Clyde Wilson is a distinguished Professor Emeritus of History at the University of South Carolina where he was the editor of the multivolume The Papers of John C. Calhoun. He is the M.E. Bradford Distinguished Chair at the Abbeville Institute. He is the author or editor of over thirty books and published over 600 articles, essays and reviews and is co-publisher of www.shotwellpublishing.com, a source  for unreconstructed Southern books.

4 Comments

  • Paul Yarbrough says:

    “There are probably fewer serious readers today that in the previous three or four centuries.”
    When I was a boy my mother introduced my brother and me early to the public library (Jackson, Miss.). The library allowed you to check out 4 books per two-week period. You could renew or pay a 2 cents a day fine.
    Her complaint (she was born in 1917) was that they (the library) only allowed you to check out 4 at a time. She probably could have checked out 8 at a time and never have had to pay any fine.
    Today I would bet that most people don’t read 4 books in a decade (and that is just for the few who can read).
    And there are still people who insist WE need a Department of Education. So far, whom have they educated?

  • THT says:

    I spend too much time reading articles online.
    I have 20 books in my library I have yet to even crack. This site alone occupies at least an hour a day…

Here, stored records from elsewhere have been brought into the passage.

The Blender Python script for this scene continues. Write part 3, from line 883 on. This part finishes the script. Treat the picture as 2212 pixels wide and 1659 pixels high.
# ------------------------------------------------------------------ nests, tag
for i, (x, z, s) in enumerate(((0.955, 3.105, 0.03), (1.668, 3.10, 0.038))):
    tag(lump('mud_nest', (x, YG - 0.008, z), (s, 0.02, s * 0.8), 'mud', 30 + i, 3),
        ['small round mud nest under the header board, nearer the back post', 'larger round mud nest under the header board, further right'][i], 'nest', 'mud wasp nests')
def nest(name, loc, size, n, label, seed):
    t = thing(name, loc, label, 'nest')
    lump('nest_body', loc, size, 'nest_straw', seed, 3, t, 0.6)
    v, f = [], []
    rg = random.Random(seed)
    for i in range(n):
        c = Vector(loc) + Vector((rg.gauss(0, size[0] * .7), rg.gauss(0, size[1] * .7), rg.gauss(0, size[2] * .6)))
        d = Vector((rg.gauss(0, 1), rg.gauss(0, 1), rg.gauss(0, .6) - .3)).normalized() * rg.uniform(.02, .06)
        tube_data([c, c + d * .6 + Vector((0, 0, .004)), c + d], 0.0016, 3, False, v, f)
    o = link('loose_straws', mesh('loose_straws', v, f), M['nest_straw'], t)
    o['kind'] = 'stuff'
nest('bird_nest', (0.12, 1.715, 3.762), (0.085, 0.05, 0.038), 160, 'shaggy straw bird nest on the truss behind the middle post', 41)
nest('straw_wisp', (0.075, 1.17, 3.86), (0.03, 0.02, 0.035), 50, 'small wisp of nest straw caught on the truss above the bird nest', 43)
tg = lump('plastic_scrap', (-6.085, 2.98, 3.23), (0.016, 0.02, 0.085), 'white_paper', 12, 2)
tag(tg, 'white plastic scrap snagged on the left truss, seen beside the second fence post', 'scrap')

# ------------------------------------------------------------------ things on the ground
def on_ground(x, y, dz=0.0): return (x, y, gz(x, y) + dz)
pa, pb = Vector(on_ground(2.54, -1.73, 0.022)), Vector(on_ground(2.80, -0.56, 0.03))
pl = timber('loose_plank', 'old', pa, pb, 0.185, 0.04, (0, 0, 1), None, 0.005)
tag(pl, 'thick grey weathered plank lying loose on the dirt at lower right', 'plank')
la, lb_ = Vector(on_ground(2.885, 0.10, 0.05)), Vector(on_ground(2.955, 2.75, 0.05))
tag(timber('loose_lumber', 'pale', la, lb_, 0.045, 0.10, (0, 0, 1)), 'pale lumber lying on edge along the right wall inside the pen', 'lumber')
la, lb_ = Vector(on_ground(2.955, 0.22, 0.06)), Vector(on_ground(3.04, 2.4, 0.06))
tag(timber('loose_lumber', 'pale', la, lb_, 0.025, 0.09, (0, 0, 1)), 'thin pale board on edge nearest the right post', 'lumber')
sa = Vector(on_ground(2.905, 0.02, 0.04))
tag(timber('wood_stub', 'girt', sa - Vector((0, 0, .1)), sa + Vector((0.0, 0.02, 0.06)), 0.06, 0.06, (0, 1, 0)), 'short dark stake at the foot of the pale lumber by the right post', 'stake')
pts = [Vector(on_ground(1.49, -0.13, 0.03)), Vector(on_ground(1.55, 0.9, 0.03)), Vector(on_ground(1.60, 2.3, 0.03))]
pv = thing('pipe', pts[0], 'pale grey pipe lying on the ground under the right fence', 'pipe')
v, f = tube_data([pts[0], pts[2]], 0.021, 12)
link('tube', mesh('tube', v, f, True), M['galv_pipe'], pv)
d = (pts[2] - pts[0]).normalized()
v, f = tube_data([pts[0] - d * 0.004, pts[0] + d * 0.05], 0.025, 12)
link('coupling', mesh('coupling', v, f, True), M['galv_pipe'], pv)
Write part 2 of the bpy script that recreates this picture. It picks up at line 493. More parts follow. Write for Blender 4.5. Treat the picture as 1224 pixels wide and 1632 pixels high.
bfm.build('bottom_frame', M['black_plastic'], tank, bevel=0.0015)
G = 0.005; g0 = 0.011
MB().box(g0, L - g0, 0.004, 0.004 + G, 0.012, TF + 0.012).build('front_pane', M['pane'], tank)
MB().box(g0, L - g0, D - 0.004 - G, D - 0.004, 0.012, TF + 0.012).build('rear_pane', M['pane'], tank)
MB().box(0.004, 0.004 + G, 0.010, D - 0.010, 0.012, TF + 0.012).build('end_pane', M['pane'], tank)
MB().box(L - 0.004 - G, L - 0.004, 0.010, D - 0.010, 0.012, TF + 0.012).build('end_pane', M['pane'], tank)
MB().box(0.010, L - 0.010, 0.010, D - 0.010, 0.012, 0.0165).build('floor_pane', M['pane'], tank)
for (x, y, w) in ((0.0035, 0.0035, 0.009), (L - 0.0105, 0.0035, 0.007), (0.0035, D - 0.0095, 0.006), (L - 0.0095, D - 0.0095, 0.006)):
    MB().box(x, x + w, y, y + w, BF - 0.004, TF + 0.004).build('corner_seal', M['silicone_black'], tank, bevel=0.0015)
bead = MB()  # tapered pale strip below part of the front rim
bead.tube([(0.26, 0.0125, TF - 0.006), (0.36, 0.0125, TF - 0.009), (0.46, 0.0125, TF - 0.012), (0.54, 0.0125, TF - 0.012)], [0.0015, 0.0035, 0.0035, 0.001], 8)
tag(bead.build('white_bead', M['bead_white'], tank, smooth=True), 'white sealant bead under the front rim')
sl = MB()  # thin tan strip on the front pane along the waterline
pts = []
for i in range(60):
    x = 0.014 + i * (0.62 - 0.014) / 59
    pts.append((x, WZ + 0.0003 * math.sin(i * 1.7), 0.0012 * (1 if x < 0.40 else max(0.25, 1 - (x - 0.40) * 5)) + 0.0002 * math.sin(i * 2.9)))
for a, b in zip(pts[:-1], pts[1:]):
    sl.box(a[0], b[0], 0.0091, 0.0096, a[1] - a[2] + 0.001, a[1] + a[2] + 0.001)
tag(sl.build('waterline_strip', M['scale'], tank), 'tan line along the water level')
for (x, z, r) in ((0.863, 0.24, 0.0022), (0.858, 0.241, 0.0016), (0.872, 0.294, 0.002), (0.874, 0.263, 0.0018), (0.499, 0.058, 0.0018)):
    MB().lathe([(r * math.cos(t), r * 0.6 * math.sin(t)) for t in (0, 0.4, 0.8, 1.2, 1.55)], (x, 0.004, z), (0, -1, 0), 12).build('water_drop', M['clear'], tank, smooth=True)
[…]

    But a book is so different. It is continuous and focused inquiry.

  • Nicki Cribb says:

    The witten word iws the greatest invention of manknd.

  • Matt C. says:

    Of course, don’t leave out The Book. Arguably the greatest Bible teacher of the latter part of the 20th century (from the early eighties) into this century, a man born and raised in Alabama, said matter of factly, but in utmost seriousness, that the Christian should be able to read the Bible through twice a year.